Henri Michaux, Saisir

Quit­ter l’ici pour l’ailleurs

“Qui n’a voulu un jour faire un abé­cé­daire, un bes­tiaire, et même tout un voca­bu­laire, d’où le ver­bal entiè­re­ment serait exclu ?” écrit Michaux dans ce livre. Artaud et ses glos­so­la­lies l’abordèrent, les spa­tia­listes avec Ilse et Pierre Gar­nier aussi.
Mais l’auteur de Plume cherche à sa manière une langue faite de lanières et de cir­con­vo­lu­tions pour que com­mence le feu.
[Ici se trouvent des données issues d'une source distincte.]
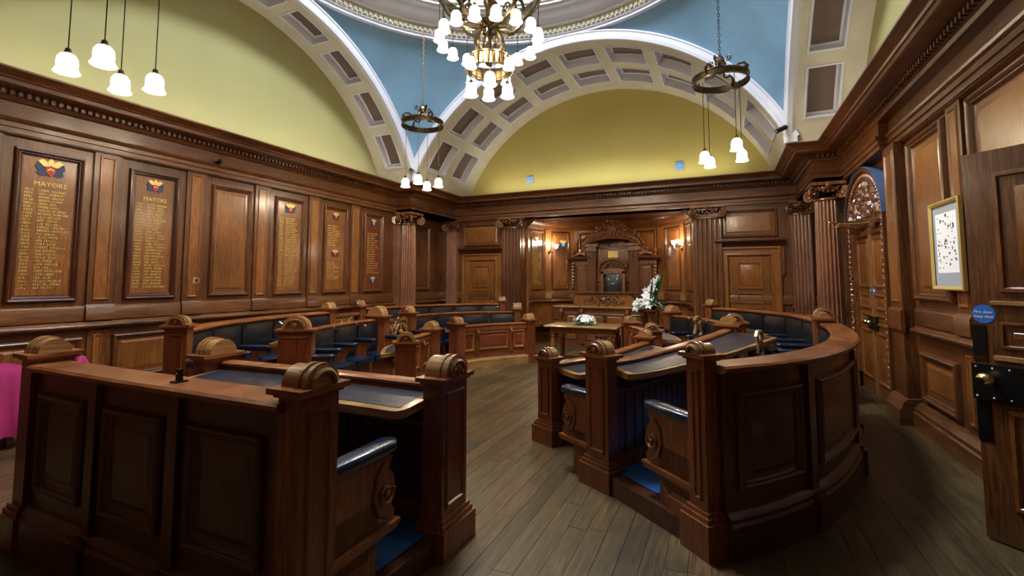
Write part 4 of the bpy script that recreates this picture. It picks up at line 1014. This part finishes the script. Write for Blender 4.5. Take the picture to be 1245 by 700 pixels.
bench(S_OUT, .13, 1.09, n0=-.13, n1=.08, lab= 'dark oak council bench with its panelled back to the camera, bottom left', loc=(-3, 1.5), seed=3, armz=.64, rt=.105, posts=(2, 2))
desk(S_DSK, .96, 'long oak writing desk with navy leather top behind the bottom left bench', (-2.8, 2.6), .90, front='plain', seed=5, rt=.13, n0=-.2, n1=.08, posts=(1, 2), depth=.36)
platform([(-1.60, 1.5), (-4.0, 1.5)], [(-1.53, 2.6), (-3.82, 2.58)], .13, 'blue carpeted platform between the bottom left bench and its desk')
bench(E_OUT, .13, 1.1, 'curved dark oak bench with panelled outer back, nearest on the right', (.6, 4), seed=7, armz=.64, bays=[.75, .85, 1.25, .8], posts=(1, 2), n0=-.065, n1=.08, sl=.1)
desk(E_MID, .96, 'curved desk with leather top and seats, middle row on the near right', (-.4, 5), .92, seed=9, rt=.12, depth=(.56, .2), n0=-.14, n1=.1, sl=.11)
desk(E_INN, .78, 'low front row curved desk at the near right of the central floor', (-1.2, 5.5), .73, front='plain', seed=11, rt=.1, depth=.3, n0=-.1, n1=.1, sl=.11)
platform(E_OUT, E_MID, .13, 'blue carpeted platform between the outer and middle rows, near right')
bench(EF_OUT, .13, 1.08, 'curved navy leather bench on the far right in front of the back door', (.8, 9), outside=True, seed=13, mo=WB)
desk(EF_MID, .95, 'middle row seats and desk on the far right, beyond the cross aisle', (-.3, 8.5), .85, seed=15)
desk(EF_INN, .78, 'low panelled front desk on the far right beside the table', (-1.3, 8.3), .70, front='plain', seed=17, rt=.1, step_base=True)
platform(EF_OUT, EF_MID, .13, 'carpeted platform under the back row, far right')
bench(W_OUT, .13, 1.08, 'curved navy leather bench along the left wall below the honours boards', (-5.8, 4.5), seed=19, mo=WB)
desk(W_MID, .95, 'middle row on the left with red oak end panel, leather seats and arm pads', (-5.2, 5.3), .85, seed=21, n0=-.2, n1=.2, rt=.15, depth=.3)
desk(W_INN, .78, 'low front desk on the near left of the central floor', (-4.1, 5.8), .70, front='plain', seed=23, rt=.13, depth=.26, n0=-.14, n1=.12, step_base=True)
platform(W_OUT, W_MID, .13, 'carpeted platform under the back row, left side near')
bench(WF_OUT, .13, 1.08, 'curved navy leather bench in the far left corner before the column', (-5.8, 8.8), seed=25, mo=WB)
desk(WF_MID, .95, 'middle row leather seats on the far left, before the back left door', (-4.9, 8.6), .85, seed=27)
desk(WF_INN, .78, 'low front desk with three oak panels and curved step, far left', (-4.1, 8.1), .70, front='plain', seed=29, rt=.1, step_base=True)
platform(WF_OUT, WF_MID, .13, 'carpeted platform under the back row, far left corner')
# carved aisle screens between posts
def screen(x0, y0, x1, y1, z, lab):
    P = Path([(x0, y0), (x1, y1)], False); f = P.f; o = empty('carved_screen', ((x0 + x1) / 2, (y0 + y1) / 2, 0), lab, 'screen', 'openwork aisle screens')
    obj('screen_rail', MB().box(f, 0, P.L, -.03, .03, z - .05, z).box(f, 0, P.L, -.03, .03, .2, .27), WBH, o, sm=False)
    mb = MB(); c = P.L / 2
    for sg in (-1, 1):
        mb.tube([f(c + sg * a, 0, b) for a, b in ((.02, .3), (.12, .45), (.17, .6), (.12, .74), (.05, .82), (.08, .92), (.15, z - .08))], [.03, .03, .028, .028, .025, .025, .03], 6)
        mb.tube([f(c + sg * (a), 0, b) for a, b in spiral((.12, z - .16), .07, 1.3, -1, 1.5, 12)], .02, 5)
    mb.ball(f(c, 0, z - .25), .05, 8, 5); mb.tube([f(c, 0, .28), f(c, 0, z - .06)], .018, 6)
    obj('openwork_scroll', mb, WC, o)
screen(-6.1, 6.16, -6.22, 6.9, 1.02, 'carved openwork screen across the left aisle, back row')
screen(-5.45, 6.60, -5.46, 6.92, .92, 'carved openwork screen beside the middle row post, left of the aisle')
screen(-5.44, 6.98, -5.42, 7.28, .92, 'carved openwork screen beside the middle row post, far side of the left aisle')
# loose scroll arms seen edge-on at right desks
def lyre(x, y, z0, z1, lab, a=0):
    o = empty('scroll_support', (x, y, 0), lab, 'scroll', 'carved scroll supports')
    f = lambda u, n, v: (x + u * cos(a) - n * sin(a), y + u * sin(a) + n * cos(a), v); h = z1 - z0
    mb = MB()
    for sg in (-1, 1): mb.tube([f(sg * p, 0, z0 + h * q) for p, q in ((.04, .0), (.09, .2), (.06, .45), (.05, .65), (.085, .85), (.05, .98), (0, 1.0))], [.03, .028, .024, .024, .026, .026, .026], 7)
    obj('openwork_scroll', mb, WC, o); obj('upright', MB().box(f, -.1, .1, -.04, .04, 0, z0), WB, o, sm=False)
lyre(.34, 6.0, .74, 1.03, 'pale carved openwork scroll beside the curved desk end, right', 1.2)
lyre(-.42, 8.55, .66, .99, 'carved scroll arm on the far right middle row', 1.0)
DX, DY = -2.52, 1.52
dv = empty('desk_microphone', (DX, DY, 1.095), 'small black box standing on the nearest bench rail', 'device')
obj('foot', MB().box(ident, DX - .025, DX + .025, DY - .03, DY + .03, 1.09, 1.098), BLACK, dv, sm=False); obj('body', MB().box(ident, DX - .015, DX + .015, DY - .01, DY + .01, 1.098, 1.155), BLACK, dv, sm=False)
obj('badge', MB().ball((DX, DY - .012, 1.135), .005, 6, 4), STUD, dv)
# ------------------------------------------------------------------ rostrum, throne, table, flowers
ro = empty('rostrum', (-2.65, 11.2, 0), 'carved oak rostrum desk standing before the throne', 'rostrum')
f = lambda u, n, v: (-2.62 + u, 11.35 - n, v)
obj('carcass', MB().box(f, -1.08, 1.08, -.3, .3, 0, .92), WB, ro, sm=False)
obj('counter', MB().sweepu(f, [(-.35, .92), (.33, .92), (.36, .94), (.38, .97), (.36, .99), (-.35, .99)], -1.2, 1.2), WC, ro)
obj('upper_desk', MB().poly(f, [(-.66, .99), (-.74, 1.12), (-.64, 1.28), (.64, 1.28), (.74, 1.12), (.66, .99)], -.1, .2), WG, ro)
obj('desk_cap', MB().sweepu(f, [(-.2, 1.28), (.22, 1.28), (.26, 1.30), (.26, 1.32), (-.2, 1.33)], -.8, .8), WH, ro)
mb = MB(); r_ = random.Random(5)
carving(mb, f, lambda u, v: abs(u) < .45 * (1 - abs(v - 1.13) / .16) + .12, -.5, .5, 1.03, 1.25, .21, r_, 60, .045); mb.ball((0, .22, 1.14), (.06, .04, .06), 8, 6, f)
obj('carved_foliage', mb, CARV, ro)
for a, b in ((-.92, -.6), (-.42, .05), (.05, .52), (.66, .95)): panel(lambda u, n, v: f(u, n + .3, v), a, b, .2, .82, ro, m_pan=WG, k=.6)
for u in (-1.0, -.5, .58, 1.0):
    obj('corbel', MB().tube([f(u, .33, .9), f(u, .39, .84), f(u, .36, .74), f(u, .33, .66)], [.05, .055, .04, .025], 8).box(f, u - .045, u + .045, .3, .34, .1, .7), WB, ro)
th = empty('throne_canopy', (-2.66, 12.45, 0), 'tall carved oak throne canopy with arched pediment in the recess', 'throne')
f = lambda u, n, v: (-2.66 + u, 12.5 - n, v)
obj('dais', MB().box(f, -1.3, 1.3, -.2, .7, 0, .3), WB, th, sm=False)
obj('back_panel', MB().box(f, -.5, .5, -.1, 0, .3, 2.5), WV, th, sm=False)
obj('plain_field', MB().frame(f, -.42, .42, 1.55, 2.5, [(0, .0), (.02, .03), (.05, .03), (.07, .008), (.08, .008)], fill=True), WP, th)
obj('gilt_plaque', MB().box(f, -.13, .13, .012, .03, 2.2, 2.38), plain('gilt_plaque_metal', '#d8c07a', .35, .5), th, sm=False)
for sg in (-1, 1):
    w_ = obj('side_wing', MB().box(f, *sorted((sg * .62, sg * 1.1)), -.08, .06, .3, 2.12), WV, th, sm=False)
    a, b = sorted((sg * .7, sg * 1.02)); panel(lambda u, n, v: f(u, n + .06, v), a, b, 1.0, 2.02, w_, k=.6, m_pan=WV)
    obj('wing_cornice', MB().sweepu(f, [(-.1, 2.12), (.08, 2.12), (.11, 2.16), (.16, 2.19), (.18, 2.24), (-.1, 2.25)], *sorted((sg * .6, sg * 1.22))), WH, w_)
    obj('finial', MB().lathe(f(sg * 1.08, .05, 2.25), [(0, 0), (.05, .0), (.04, .03), (.02, .05), (.05, .09), (.055, .13), (.03, .18), (.035, .2), (.0, .25)], 12), CARV, w_)
    mb = MB(); [mb.ball((sg * 1.08, .1, 2.05 - q * .09), (.05 - q * .003, .04, .05), 7, 5, f) for q in range(8)]; obj('pendant_drop', mb, CARV, w_)
    po = pilaster(lambda u, n, v: f(u, n, v), *sorted((sg * .44, sg * .66)), .16, th, v0=.3, v1=2.38, flutes=4, name='post', m=WV)
    obj('post_capital', MB().box(f, *sorted((sg * .4, sg * .7)), 0, .22, 2.38, 2.42).box(f, *sorted((sg * .36, sg * .76)), 0, .28, 2.5, 2.56).box(f, *sorted((sg * .42, sg * .68)), 0, .2, 2.42, 2.5), CARV, po, sm=False)
    mb = MB(); mb.tube([f(a, .1, b) for a, b in [(sg * p, q) for p, q in ((.72, 2.3), (.86, 2.34), (.98, 2.3), (1.02, 2.26))]], [.06, .05, .04, .02], 6); curl(mb, f, sg * .82, 2.4, .1, .09, sg, 0, .03, 1.1, 10); obj('side_scroll', mb, CARV, th)
def seg(h, rise, k=16):  # segmental arch points
    return [(h * cos(pi * i / k), rise * sin(pi * i / k)) for i in range(k + 1)]
o_ = seg(.82, .34); i_ = seg(.62, .2)
vs = []; fs = []
for (a, b), (c, d) in zip(o_, i_):
    vs += [f(a, -.05, 2.55 + b), f(a, .34, 2.55 + b), f(a * .97, .30, 2.5 + b), f(c, .26, 2.5 + d), f(c, -.05, 2.5 + d)]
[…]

Un feu tissé: il sort des entrailles du verbe, fussent-elles de miel de sucre ou de bles­sures.

Michaux explore  un lan­gage “tordu comme des nuages dans l’eau lim­pide avec à côté la lumière qui trace une règle et des cils” comme disait Artaud.
Mais, contrai­re­ment à lui, il ne veut pas le faire jaillir “à coup de langues et de cuisses” mais par la main qui appelle le mou­ve­ment en ses élans et suspensions.

Explo­rant le geste et ce qu’il pro­duit, le poète et artiste ana­lyse com­ment se crée un babil qui fait flot­ter la langue. Michaux évoque un bouillon­ne­ment sourd. Celui qui aurait rai­son de son propre empê­che­ment. Et ce, pour une trans­fi­gu­ra­tion capable de faire resur­gir un souffle afin d’ouvrir à une joie d’être enfin libre.
C’est en quelque sorte quit­ter l’ici pour l’ailleurs, fondre et se libé­rer, là où danse la langue qui  per­met  à ses ver­rous de sau­ter. Par delà l’arthrose des mots et des rouages syn­taxiques, une telle écri­ture désen­clave la lan­gage en divers mou­ve­ments phy­siques. Ils brisent cer­taines liai­sons de l’être. Celles qui lui ser­vaient jusque là à com­mu­ni­quer de manière servile.

Pour s’ouvrir “aux êtres du monde qui se voit”, Michaux veut écor­cher la langue par jaillis­se­ments, explo­sions, implo­sions. Ils déchirent la linéa­rité du dis­cours comme les “trai­tés du style” chers à Ara­gon. Pas ques­tion pour celui-là (Coro­na­vi­rus aidant) de se conten­ter de se laver les mains mais de trou­ver des scan­sions nou­velles.
Il s’agit de se lais­ser enva­hir par ce flux de pul­sions. Elles conjuguent toutes les formes de colère, de haine et de révolte.

Le poète doit  se lais­ser prendre à la tré­pi­da­tion qui confronte à une autre lisi­bi­lité et une autre car­to­gra­phie du réel.

jean-paul gavard-perret

Henri Michaux, Sai­sir (nou­velle édi­tion), Edi­tions Fata Mor­gana, Font­froide le Haut, 2020, 112 p.